*Dataset excerpt*:
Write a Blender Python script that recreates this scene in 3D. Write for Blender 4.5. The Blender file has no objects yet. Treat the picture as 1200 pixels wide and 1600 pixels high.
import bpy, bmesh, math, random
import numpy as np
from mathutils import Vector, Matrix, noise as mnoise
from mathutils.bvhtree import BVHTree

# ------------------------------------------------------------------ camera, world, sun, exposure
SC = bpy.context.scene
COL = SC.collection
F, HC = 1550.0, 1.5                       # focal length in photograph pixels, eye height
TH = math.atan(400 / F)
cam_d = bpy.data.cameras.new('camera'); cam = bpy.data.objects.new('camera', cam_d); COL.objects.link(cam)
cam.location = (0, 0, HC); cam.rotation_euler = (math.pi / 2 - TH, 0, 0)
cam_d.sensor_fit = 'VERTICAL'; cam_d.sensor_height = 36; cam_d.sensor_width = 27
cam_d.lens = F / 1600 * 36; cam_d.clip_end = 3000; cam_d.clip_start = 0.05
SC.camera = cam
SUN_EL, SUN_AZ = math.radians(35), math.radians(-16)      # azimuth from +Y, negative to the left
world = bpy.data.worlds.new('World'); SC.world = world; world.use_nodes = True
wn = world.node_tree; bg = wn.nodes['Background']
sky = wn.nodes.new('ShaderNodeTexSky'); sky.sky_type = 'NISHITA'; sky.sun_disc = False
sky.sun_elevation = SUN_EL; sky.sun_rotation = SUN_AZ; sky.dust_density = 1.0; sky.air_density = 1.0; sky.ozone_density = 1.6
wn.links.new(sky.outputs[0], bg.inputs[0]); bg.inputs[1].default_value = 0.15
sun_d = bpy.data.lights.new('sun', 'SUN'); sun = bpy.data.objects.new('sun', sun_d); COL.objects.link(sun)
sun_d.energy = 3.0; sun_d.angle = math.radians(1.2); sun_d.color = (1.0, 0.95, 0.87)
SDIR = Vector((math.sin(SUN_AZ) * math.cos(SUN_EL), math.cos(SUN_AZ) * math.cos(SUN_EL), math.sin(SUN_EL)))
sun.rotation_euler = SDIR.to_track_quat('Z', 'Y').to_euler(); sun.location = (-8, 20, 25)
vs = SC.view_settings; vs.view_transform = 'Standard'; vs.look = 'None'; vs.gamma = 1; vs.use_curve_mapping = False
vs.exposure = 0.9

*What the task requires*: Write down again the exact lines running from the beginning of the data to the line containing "from mathutils.bvhtree import BVHTree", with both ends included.

*Reply to the exercise*:
Write a Blender Python script that recreates this scene in 3D. Write for Blender 4.5. The Blender file has no objects yet. Treat the picture as 1200 pixels wide and 1600 pixels high.
import bpy, bmesh, math, random
import numpy as np
from mathutils import Vector, Matrix, noise as mnoise
from mathutils.bvhtree import BVHTree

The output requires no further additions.